▶ AIM
Return the full listing exactly as it is written.
————
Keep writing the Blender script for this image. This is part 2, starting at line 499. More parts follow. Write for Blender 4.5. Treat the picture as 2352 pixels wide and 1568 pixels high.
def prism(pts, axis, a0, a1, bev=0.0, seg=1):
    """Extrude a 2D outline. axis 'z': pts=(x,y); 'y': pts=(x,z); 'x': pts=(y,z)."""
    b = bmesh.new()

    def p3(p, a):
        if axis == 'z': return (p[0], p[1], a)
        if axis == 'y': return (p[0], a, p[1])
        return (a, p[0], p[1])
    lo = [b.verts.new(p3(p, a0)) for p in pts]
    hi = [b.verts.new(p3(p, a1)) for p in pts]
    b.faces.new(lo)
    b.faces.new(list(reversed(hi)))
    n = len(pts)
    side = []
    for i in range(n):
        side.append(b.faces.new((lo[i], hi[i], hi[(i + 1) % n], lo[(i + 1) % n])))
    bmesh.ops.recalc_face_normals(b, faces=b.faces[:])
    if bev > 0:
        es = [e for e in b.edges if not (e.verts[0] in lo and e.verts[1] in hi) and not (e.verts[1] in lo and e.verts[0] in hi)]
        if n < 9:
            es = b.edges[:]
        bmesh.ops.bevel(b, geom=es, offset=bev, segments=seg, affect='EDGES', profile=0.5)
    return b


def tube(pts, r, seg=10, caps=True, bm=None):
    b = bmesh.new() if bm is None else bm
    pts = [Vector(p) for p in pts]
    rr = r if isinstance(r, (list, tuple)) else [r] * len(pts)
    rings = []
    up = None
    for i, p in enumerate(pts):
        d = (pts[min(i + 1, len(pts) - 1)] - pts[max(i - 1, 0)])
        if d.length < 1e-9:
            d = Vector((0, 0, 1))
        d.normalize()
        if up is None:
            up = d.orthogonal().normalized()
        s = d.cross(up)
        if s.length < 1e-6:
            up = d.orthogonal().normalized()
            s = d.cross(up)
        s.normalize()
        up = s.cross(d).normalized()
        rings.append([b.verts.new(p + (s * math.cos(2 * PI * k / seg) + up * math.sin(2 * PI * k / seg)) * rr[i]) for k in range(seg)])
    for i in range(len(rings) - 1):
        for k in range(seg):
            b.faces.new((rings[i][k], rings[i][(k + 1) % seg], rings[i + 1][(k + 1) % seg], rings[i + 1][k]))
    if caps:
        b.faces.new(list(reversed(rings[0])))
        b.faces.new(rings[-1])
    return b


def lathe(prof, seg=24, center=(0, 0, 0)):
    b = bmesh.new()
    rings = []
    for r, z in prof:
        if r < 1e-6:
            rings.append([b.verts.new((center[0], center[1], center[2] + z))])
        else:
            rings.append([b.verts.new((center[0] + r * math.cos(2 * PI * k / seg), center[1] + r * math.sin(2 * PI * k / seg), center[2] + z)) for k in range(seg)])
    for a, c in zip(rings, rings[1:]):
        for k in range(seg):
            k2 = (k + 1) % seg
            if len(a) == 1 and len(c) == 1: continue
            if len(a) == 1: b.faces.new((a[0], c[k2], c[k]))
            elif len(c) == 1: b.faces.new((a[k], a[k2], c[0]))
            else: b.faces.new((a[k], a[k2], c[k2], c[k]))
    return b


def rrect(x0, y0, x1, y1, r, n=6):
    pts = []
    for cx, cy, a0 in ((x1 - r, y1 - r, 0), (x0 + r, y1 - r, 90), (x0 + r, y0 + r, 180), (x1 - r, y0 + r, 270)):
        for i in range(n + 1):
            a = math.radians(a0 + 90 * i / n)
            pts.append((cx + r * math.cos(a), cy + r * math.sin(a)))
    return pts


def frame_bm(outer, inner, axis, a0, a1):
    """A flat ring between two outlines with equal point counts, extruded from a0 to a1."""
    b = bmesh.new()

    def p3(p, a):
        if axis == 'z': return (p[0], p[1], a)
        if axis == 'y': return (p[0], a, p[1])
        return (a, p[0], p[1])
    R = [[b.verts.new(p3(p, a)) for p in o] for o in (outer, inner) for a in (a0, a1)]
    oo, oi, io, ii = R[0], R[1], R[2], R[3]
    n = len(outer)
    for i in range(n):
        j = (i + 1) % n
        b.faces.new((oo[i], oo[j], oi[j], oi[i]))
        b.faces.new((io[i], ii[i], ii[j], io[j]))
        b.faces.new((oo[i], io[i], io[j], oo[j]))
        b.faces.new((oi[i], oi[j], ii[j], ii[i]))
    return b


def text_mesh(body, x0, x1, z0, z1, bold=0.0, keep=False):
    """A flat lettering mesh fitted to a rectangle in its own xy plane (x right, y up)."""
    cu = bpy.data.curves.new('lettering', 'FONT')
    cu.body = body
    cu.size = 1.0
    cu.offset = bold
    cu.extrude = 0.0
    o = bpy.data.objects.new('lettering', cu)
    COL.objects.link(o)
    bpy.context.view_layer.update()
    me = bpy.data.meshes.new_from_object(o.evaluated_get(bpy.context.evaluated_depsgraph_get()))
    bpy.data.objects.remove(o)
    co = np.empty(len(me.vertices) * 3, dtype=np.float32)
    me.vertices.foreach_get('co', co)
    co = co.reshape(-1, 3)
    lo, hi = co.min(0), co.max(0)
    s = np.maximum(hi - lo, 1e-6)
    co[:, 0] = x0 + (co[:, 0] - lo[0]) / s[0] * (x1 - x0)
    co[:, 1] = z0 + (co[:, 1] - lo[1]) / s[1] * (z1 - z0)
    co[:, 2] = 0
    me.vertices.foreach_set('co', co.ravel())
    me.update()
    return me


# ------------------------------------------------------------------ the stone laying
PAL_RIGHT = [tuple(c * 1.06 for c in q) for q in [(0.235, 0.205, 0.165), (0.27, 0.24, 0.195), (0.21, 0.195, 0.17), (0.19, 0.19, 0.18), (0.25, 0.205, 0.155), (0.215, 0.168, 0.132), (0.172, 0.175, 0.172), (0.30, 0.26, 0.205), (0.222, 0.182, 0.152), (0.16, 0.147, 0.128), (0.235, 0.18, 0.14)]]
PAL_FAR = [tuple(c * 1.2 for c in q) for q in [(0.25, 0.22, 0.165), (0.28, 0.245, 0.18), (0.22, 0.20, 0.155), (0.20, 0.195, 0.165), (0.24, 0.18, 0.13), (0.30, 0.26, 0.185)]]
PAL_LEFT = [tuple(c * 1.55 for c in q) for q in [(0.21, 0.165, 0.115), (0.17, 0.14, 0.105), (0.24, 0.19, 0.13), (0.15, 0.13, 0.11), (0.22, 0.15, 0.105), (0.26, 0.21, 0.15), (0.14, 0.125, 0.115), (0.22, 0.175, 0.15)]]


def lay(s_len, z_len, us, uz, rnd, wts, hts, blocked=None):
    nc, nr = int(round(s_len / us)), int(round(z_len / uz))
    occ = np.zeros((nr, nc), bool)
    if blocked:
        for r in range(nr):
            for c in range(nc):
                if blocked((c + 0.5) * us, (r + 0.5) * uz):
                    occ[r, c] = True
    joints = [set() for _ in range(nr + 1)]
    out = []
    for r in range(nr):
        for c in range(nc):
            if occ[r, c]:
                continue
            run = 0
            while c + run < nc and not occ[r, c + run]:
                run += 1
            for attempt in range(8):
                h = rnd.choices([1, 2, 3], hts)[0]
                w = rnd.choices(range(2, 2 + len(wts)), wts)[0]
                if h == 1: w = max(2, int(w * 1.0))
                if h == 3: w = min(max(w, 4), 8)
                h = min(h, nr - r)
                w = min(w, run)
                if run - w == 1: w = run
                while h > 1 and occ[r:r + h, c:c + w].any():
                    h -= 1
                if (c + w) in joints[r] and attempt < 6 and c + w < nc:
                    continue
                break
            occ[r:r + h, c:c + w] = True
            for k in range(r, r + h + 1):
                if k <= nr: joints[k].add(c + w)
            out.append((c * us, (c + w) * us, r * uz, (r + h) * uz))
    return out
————
▶ TASK SOLUTION
Keep writing the Blender script for this image. This is part 2, starting at line 499. More parts follow. Write for Blender 4.5. Treat the picture as 2352 pixels wide and 1568 pixels high.
def prism(pts, axis, a0, a1, bev=0.0, seg=1):
    """Extrude a 2D outline. axis 'z': pts=(x,y); 'y': pts=(x,z); 'x': pts=(y,z)."""
    b = bmesh.new()

    def p3(p, a):
        if axis == 'z': return (p[0], p[1], a)
        if axis == 'y': return (p[0], a, p[1])
        return (a, p[0], p[1])
    lo = [b.verts.new(p3(p, a0)) for p in pts]
    hi = [b.verts.new(p3(p, a1)) for p in pts]
    b.faces.new(lo)
    b.faces.new(list(reversed(hi)))
    n = len(pts)
    side = []
    for i in range(n):
        side.append(b.faces.new((lo[i], hi[i], hi[(i + 1) % n], lo[(i + 1) % n])))
    bmesh.ops.recalc_face_normals(b, faces=b.faces[:])
    if bev > 0:
        es = [e for e in b.edges if not (e.verts[0] in lo and e.verts[1] in hi) and not (e.verts[1] in lo and e.verts[0] in hi)]
        if n < 9:
            es = b.edges[:]
        bmesh.ops.bevel(b, geom=es, offset=bev, segments=seg, affect='EDGES', profile=0.5)
    return b


def tube(pts, r, seg=10, caps=True, bm=None):
    b = bmesh.new() if bm is None else bm
    pts = [Vector(p) for p in pts]
    rr = r if isinstance(r, (list, tuple)) else [r] * len(pts)
    rings = []
    up = None
    for i, p in enumerate(pts):
        d = (pts[min(i + 1, len(pts) - 1)] - pts[max(i - 1, 0)])
        if d.length < 1e-9:
            d = Vector((0, 0, 1))
        d.normalize()
        if up is None:
            up = d.orthogonal().normalized()
        s = d.cross(up)
        if s.length < 1e-6:
            up = d.orthogonal().normalized()
            s = d.cross(up)
        s.normalize()
        up = s.cross(d).normalized()
        rings.append([b.verts.new(p + (s * math.cos(2 * PI * k / seg) + up * math.sin(2 * PI * k / seg)) * rr[i]) for k in range(seg)])
    for i in range(len(rings) - 1):
        for k in range(seg):
            b.faces.new((rings[i][k], rings[i][(k + 1) % seg], rings[i + 1][(k + 1) % seg], rings[i + 1][k]))
    if caps:
        b.faces.new(list(reversed(rings[0])))
        b.faces.new(rings[-1])
    return b


def lathe(prof, seg=24, center=(0, 0, 0)):
    b = bmesh.new()
    rings = []
    for r, z in prof:
        if r < 1e-6:
            rings.append([b.verts.new((center[0], center[1], center[2] + z))])
        else:
            rings.append([b.verts.new((center[0] + r * math.cos(2 * PI * k / seg), center[1] + r * math.sin(2 * PI * k / seg), center[2] + z)) for k in range(seg)])
    for a, c in zip(rings, rings[1:]):
        for k in range(seg):
            k2 = (k + 1) % seg
            if len(a) == 1 and len(c) == 1: continue
            if len(a) == 1: b.faces.new((a[0], c[k2], c[k]))
            elif len(c) == 1: b.faces.new((a[k], a[k2], c[0]))
            else: b.faces.new((a[k], a[k2], c[k2], c[k]))
    return b


def rrect(x0, y0, x1, y1, r, n=6):
    pts = []
    for cx, cy, a0 in ((x1 - r, y1 - r, 0), (x0 + r, y1 - r, 90), (x0 + r, y0 + r, 180), (x1 - r, y0 + r, 270)):
        for i in range(n + 1):
            a = math.radians(a0 + 90 * i / n)
            pts.append((cx + r * math.cos(a), cy + r * math.sin(a)))
    return pts


def frame_bm(outer, inner, axis, a0, a1):
    """A flat ring between two outlines with equal point counts, extruded from a0 to a1."""
    b = bmesh.new()

    def p3(p, a):
        if axis == 'z': return (p[0], p[1], a)
        if axis == 'y': return (p[0], a, p[1])
        return (a, p[0], p[1])
    R = [[b.verts.new(p3(p, a)) for p in o] for o in (outer, inner) for a in (a0, a1)]
    oo, oi, io, ii = R[0], R[1], R[2], R[3]
    n = len(outer)
    for i in range(n):
        j = (i + 1) % n
        b.faces.new((oo[i], oo[j], oi[j], oi[i]))
        b.faces.new((io[i], ii[i], ii[j], io[j]))
        b.faces.new((oo[i], io[i], io[j], oo[j]))
        b.faces.new((oi[i], oi[j], ii[j], ii[i]))
    return b


def text_mesh(body, x0, x1, z0, z1, bold=0.0, keep=False):
    """A flat lettering mesh fitted to a rectangle in its own xy plane (x right, y up)."""
    cu = bpy.data.curves.new('lettering', 'FONT')
    cu.body = body
    cu.size = 1.0
    cu.offset = bold
    cu.extrude = 0.0
    o = bpy.data.objects.new('lettering', cu)
    COL.objects.link(o)
    bpy.context.view_layer.update()
    me = bpy.data.meshes.new_from_object(o.evaluated_get(bpy.context.evaluated_depsgraph_get()))
    bpy.data.objects.remove(o)
    co = np.empty(len(me.vertices) * 3, dtype=np.float32)
    me.vertices.foreach_get('co', co)
    co = co.reshape(-1, 3)
    lo, hi = co.min(0), co.max(0)
    s = np.maximum(hi - lo, 1e-6)
    co[:, 0] = x0 + (co[:, 0] - lo[0]) / s[0] * (x1 - x0)
    co[:, 1] = z0 + (co[:, 1] - lo[1]) / s[1] * (z1 - z0)
    co[:, 2] = 0
    me.vertices.foreach_set('co', co.ravel())
    me.update()
    return me


# ------------------------------------------------------------------ the stone laying
PAL_RIGHT = [tuple(c * 1.06 for c in q) for q in [(0.235, 0.205, 0.165), (0.27, 0.24, 0.195), (0.21, 0.195, 0.17), (0.19, 0.19, 0.18), (0.25, 0.205, 0.155), (0.215, 0.168, 0.132), (0.172, 0.175, 0.172), (0.30, 0.26, 0.205), (0.222, 0.182, 0.152), (0.16, 0.147, 0.128), (0.235, 0.18, 0.14)]]
PAL_FAR = [tuple(c * 1.2 for c in q) for q in [(0.25, 0.22, 0.165), (0.28, 0.245, 0.18), (0.22, 0.20, 0.155), (0.20, 0.195, 0.165), (0.24, 0.18, 0.13), (0.30, 0.26, 0.185)]]
PAL_LEFT = [tuple(c * 1.55 for c in q) for q in [(0.21, 0.165, 0.115), (0.17, 0.14, 0.105), (0.24, 0.19, 0.13), (0.15, 0.13, 0.11), (0.22, 0.15, 0.105), (0.26, 0.21, 0.15), (0.14, 0.125, 0.115), (0.22, 0.175, 0.15)]]


def lay(s_len, z_len, us, uz, rnd, wts, hts, blocked=None):
    nc, nr = int(round(s_len / us)), int(round(z_len / uz))
    occ = np.zeros((nr, nc), bool)
    if blocked:
        for r in range(nr):
            for c in range(nc):
                if blocked((c + 0.5) * us, (r + 0.5) * uz):
                    occ[r, c] = True
    joints = [set() for _ in range(nr + 1)]
    out = []
    for r in range(nr):
        for c in range(nc):
            if occ[r, c]:
                continue
            run = 0
            while c + run < nc and not occ[r, c + run]:
                run += 1
            for attempt in range(8):
                h = rnd.choices([1, 2, 3], hts)[0]
                w = rnd.choices(range(2, 2 + len(wts)), wts)[0]
                if h == 1: w = max(2, int(w * 1.0))
                if h == 3: w = min(max(w, 4), 8)
                h = min(h, nr - r)
                w = min(w, run)
                if run - w == 1: w = run
                while h > 1 and occ[r:r + h, c:c + w].any():
                    h -= 1
                if (c + w) in joints[r] and attempt < 6 and c + w < nc:
                    continue
                break
            occ[r:r + h, c:c + w] = True
            for k in range(r, r + h + 1):
                if k <= nr: joints[k].add(c + w)
            out.append((c * us, (c + w) * us, r * uz, (r + h) * uz))
    return out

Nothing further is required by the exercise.